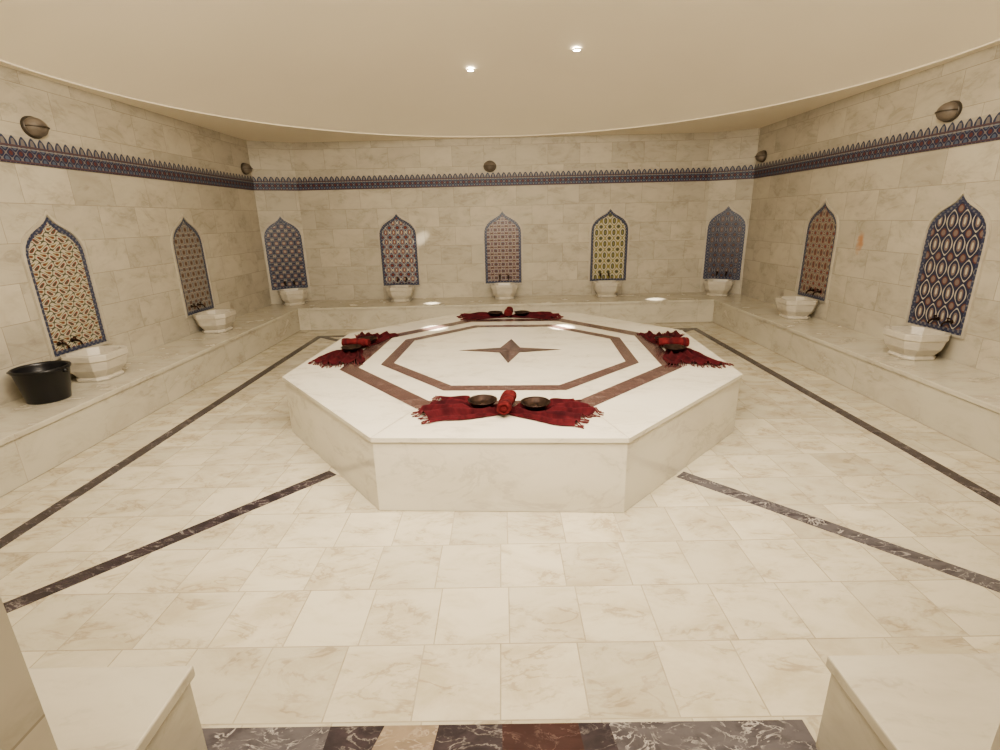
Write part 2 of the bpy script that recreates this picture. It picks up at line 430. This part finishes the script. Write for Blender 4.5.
# bucket
b=MB()
b.lathe([(0,0),(.130,0),(.134,.006),(.172,.235),(.181,.238),(.184,.252),(.178,.260),(.168,.258),(.166,.24),(.129,.012),(0,.01)],(0,0,0),M_black,48)
for sgn in (-1,1):
    b.tube([(sgn*.17,0,.225),(sgn*.194,0,.23)],.015,M_black,10)
b.tube([(.190*math.cos(t),-.190*math.sin(t)*.98,.230+.03*math.sin(t)) for t in np.linspace(0,math.pi,20)],.004,M_black,8)
b.build('black_plastic_bucket',loc=(-3.51,3.68,HB+.001))

# sconces
def sconce(cx,cy,out,z):
    T=frame_T(cx,cy,out); b=MB()
    def sec(r,d): return [(r*.100*math.cos(a),d,z+r*.082*math.sin(a)) for a in np.linspace(0,2*math.pi,33)[:-1]]
    def st(prof,mat,sm=True):
        vs=[];fs=[];n=32
        for r,d in prof: vs+=sec(r,d)
        for i in range(len(prof)-1):
            for k in range(n): fs.append((i*n+(k+1)%n,i*n+k,(i+1)*n+k,(i+1)*n+(k+1)%n))
        b.add(vs,fs,mat,smooth=sm)
    st([(1.0,0.001),(1.0,.022),(.95,.03),(.9,.03)],M_sconrim)
    st([(.92,.028),(.90,.045),(.80,.068),(.62,.088),(.40,.100),(.2,.106),(0.001,.108)],M_stone)
    b.tube([(.9*.100*math.cos(t),.03+.088*math.sin(t),z) for t in np.linspace(0,math.pi,14)],.006,M_sconrim,6)
    b.build('bulkhead_wall_lamp',T)
sconce(XL,4.50,(1,0),2.39); sconce(XL,8.05,(1,0),2.39); sconce(-.16,YB,(0,-1),2.39); sconce(XR,8.05,(-1,0),2.39); sconce(XR,4.80,(-1,0),2.39)

# ------------------------------------------------------------------ towels, rolls, bowls
def towelset(x,y,ang,seed,wl=(1,1),LL=.56):
    T=Matrix.Translation((x,y,HS+.002))@Matrix.Rotation(ang,4,'Z')
    r=random.Random(seed)
    BW=[(sx*(.165+r.uniform(-.015,.02)),.03+r.uniform(-.02,.02)) for sx in (-1,1)]
    b=MB()
    for q_,sg in enumerate((-1,1)):
        n,mn=56,90; ph=r.random()*6; L=LL+r.random()*.03; sk=(r.random()-.5)*.10
        W=wl[q_]
        vs=[];uv=[]
        for i in range(n+1):
            s=i/n
            for j in range(mn+1):
                t=-1+2*j/mn
                w=.05+.17*W*(s**.75)+.015*math.sin(s*9+ph)*s
                xx=sg*(.005+L*s+ .035*math.sin(t*4+ph)*s - .06*abs(t)*s*s+.012*math.sin(t*11+ph*2)*s)
                yy=t*w+sk*s+.015*math.sin(s*7+ph)*s
                q=t*math.pi*5.0+ph+math.sin(s*3+ph)*.8
                pl=.5+.5*math.cos(q+.5*math.sin(q))
                edge=max(0,1-abs(t)**8)
                zz=.005+(.055*(1-.45*s))*pl*edge+.008*math.sin(s*13+t*6+ph)*edge*.6+ .004*edge
                fl=min(1,max(0,abs(xx)-.05)/.06)
                for bx,by in BW:
                    dd=math.hypot(xx-bx,yy-by); fl=min(fl,max(0,(dd-.07)/.06))
                zz=.005+(zz-.005)*(.15+.85*min(1,fl))
                vs.append((xx,yy,max(zz,.003))); uv.append((s*.5,t*.18))
        fs=[(i*(mn+1)+j,(i+1)*(mn+1)+j,(i+1)*(mn+1)+j+1,i*(mn+1)+j+1) for i in range(n) for j in range(mn)]
        if sg<0: fs=[f[::-1] for f in fs]
        b.add(vs,fs,M_cloth,uv,True)
        for j in range(0,mn+1,4):
            p=Vector(vs[n*(mn+1)+j]); a=r.uniform(-.35,.35)+ (p.y-sk)*2
            q=p+Vector((sg*.05*math.cos(a),.05*math.sin(a),0)); q.z=.004; mid=(p+q)/2; mid.z=.006
            b.tube([p,mid,q],.0038,M_fringe,5)
    b.build('peshtemal_towel',T)
    b=MB(); rz=.062
    pr=[(0,-.125),(.016,-.13),(.022,-.118),(.028,-.132),(.038,-.128),(.043,-.115)]+[(.041+.003*math.sin(q*17),-.105+.21*q) for q in np.linspace(0,1,18)]+[(.043,.115),(.038,.128),(.028,.132),(.022,.118),(.016,.13),(0,.125)]
    vs=[];fs=[];n=28
    for rr,yy in pr:
        for k in range(n):
            a=2*math.pi*k/n; q=rr*(1+.07*math.sin(2*a+yy*8)+.04*math.sin(5*a-yy*20)); vs.append((q*1.1*math.cos(a)+.006*math.sin(yy*14),yy,rz+q*.92*math.sin(a)))
    for i in range(len(pr)-1):
        for k in range(n): fs.append((i*n+k,(i+1)*n+k,(i+1)*n+(k+1)%n,i*n+(k+1)%n))
    b.add(vs,fs,M_roll,[(math.atan2(v[2]-rz,v[0])*.04,v[1]) for v in vs],True)
    b.build('rolled_towel',T)
    for bx,by in BW:
        b=MB()
        k=.84
        b.lathe([(a*k,c_*.85) for a,c_ in [(0,0),(.05,0),(.082,.014),(.100,.036),(.110,.042),(.110,.047),(.098,.042),(.078,.018),(.045,.006),(.028,.008),(.018,.018),(0,.022)]],(0,0,0),M_bronze,40)
        b.build('hammam_bowl',T@Matrix.Translation((bx,by,.020)))
towelset(.01,2.93,-.10,1,(1.1,1.05),.49)
towelset(-1.38,4.62,math.pi/2-.10+math.pi,2,(.95,1.15))
towelset(1.50,4.38,math.pi/2-.06,3,(1.15,.95))
towelset(.07,6.10,math.pi-.05,4,(.75,.75))

# ------------------------------------------------------------------ lights
WARM=(1,.88,.71)
def area(name,loc,tgt,sx,sy,e,col=WARM):
    l=bpy.data.lights.new(name,'AREA'); l.shape='RECTANGLE'; l.size=sx;l.size_y=sy;l.energy=e;l.color=col
    o=bpy.data.objects.new(name,l); COL.objects.link(o); o.location=loc
    o.rotation_euler=(Vector(tgt)-Vector(loc)).to_track_quat('-Z','Y').to_euler(); return o
area('flash_bounce_fill',(0,1.5,2.72),(0,3.6,.3),3.0,1.0,112)  # added out-of-frame fill, stands in for camera flash bounced off the ceiling
area('jamb_fill',(0,-.5,2.7),(0,.4,0),.8,.8,26)  # added unseen fill behind the doorway to brighten the jambs
area('dome_bounce_fill',(0,.75,2.35),(0,4.0,3.5),2.4,.25,90)  # added out-of-frame fill aimed up to brighten the dome, like bounced flash
def spot(x,y,tgts):
    s=math.hypot((x-cx)/rx,(y-cy)/ry); z=domez(s)
    b=MB()
    b.lathe([(.0,-.006),(.036,-.006),(.036,-.012)],(0,0,0),M_lamp,24)
    b.lathe([(.036,-.004),(.038,-.014),(.048,-.010),(.05,0.0)],(0,0,0),M_ring,24)
    b.build('recessed_spotlight',loc=(x,y,z-.004))
    for tgt,e,cone,blend in tgts:
        l=bpy.data.lights.new('s','SPOT'); l.energy=e;l.color=(1,.92,.78);l.spot_size=math.radians(cone);l.spot_blend=blend;l.shadow_soft_size=.03
        o=bpy.data.objects.new('spotlight_beam',l); COL.objects.link(o); o.location=(x,y,z-.05)
        o.rotation_euler=(Vector(tgt)-Vector(o.location)).to_track_quat('-Z','Y').to_euler()
spot(-.33,6.90,[((-.76,5.52,HS),8000,5.5,1),((-1.12,8.00,HB),3400,5,1)])
spot(.88,6.45,[((.64,5.42,HS),8000,5.5,1),((2.38,7.93,HB),3600,5,1),((-1.31,8.58,1.32),900,3.5,1)])
spot(-1.3,1.9,[((-1.2,4,0),106,140,1)])  # this and the following dome spots are unseen, added for broad room light
spot(1.3,1.9,[((1.2,4,0),106,140,1)])
spot(-2.0,3.2,[((-2.3,5.5,0),102,150,1)])
spot(2.0,3.2,[((2.3,5.5,0),102,150,1)])
spot(0,2.6,[((0,5,0),106,150,1)])
w=bpy.data.worlds.new('w'); S.world=w; w.use_nodes=True; w.node_tree.nodes['Background'].inputs[0].default_value=(1,.88,.7,1); w.node_tree.nodes['Background'].inputs[1].default_value=.3

# ------------------------------------------------------------------ camera
pitch,yw,roll=math.radians(17.1),math.radians(.51),math.radians(-1.32)
cp,sp=math.cos(pitch),math.sin(pitch)
F=Vector((0,cp,-sp));U=Vector((0,sp,cp));R=Vector((1,0,0))
Rz=Matrix.Rotation(yw,3,'Z'); F,U,R=Rz@F,Rz@U,Rz@R
c,s=math.cos(roll),math.sin(roll)
Rr=R*c+U*s; Ur=R*-s+U*c
cam=bpy.data.cameras.new('camera'); cam.sensor_width=36; cam.lens=507.4/1000*36; cam.clip_start=.02
co=bpy.data.objects.new('camera',cam); COL.objects.link(co)
M=Matrix((Rr,Ur,-F)).transposed().to_4x4(); M.translation=(0,0,1.6)
co.matrix_world=M; S.camera=co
.....
TASK DESCRIPTION — Leave out any pictures, please, and quote only the lines from the top of the data through the line that contains "b.build('black_plastic_bucket',loc=(-3.51,3.68,HB+.001))".

RESULT BELOW —
Write part 2 of the bpy script that recreates this picture. It picks up at line 430. This part finishes the script. Write for Blender 4.5.
# bucket
b=MB()
b.lathe([(0,0),(.130,0),(.134,.006),(.172,.235),(.181,.238),(.184,.252),(.178,.260),(.168,.258),(.166,.24),(.129,.012),(0,.01)],(0,0,0),M_black,48)
for sgn in (-1,1):
    b.tube([(sgn*.17,0,.225),(sgn*.194,0,.23)],.015,M_black,10)
b.tube([(.190*math.cos(t),-.190*math.sin(t)*.98,.230+.03*math.sin(t)) for t in np.linspace(0,math.pi,20)],.004,M_black,8)
b.build('black_plastic_bucket',loc=(-3.51,3.68,HB+.001))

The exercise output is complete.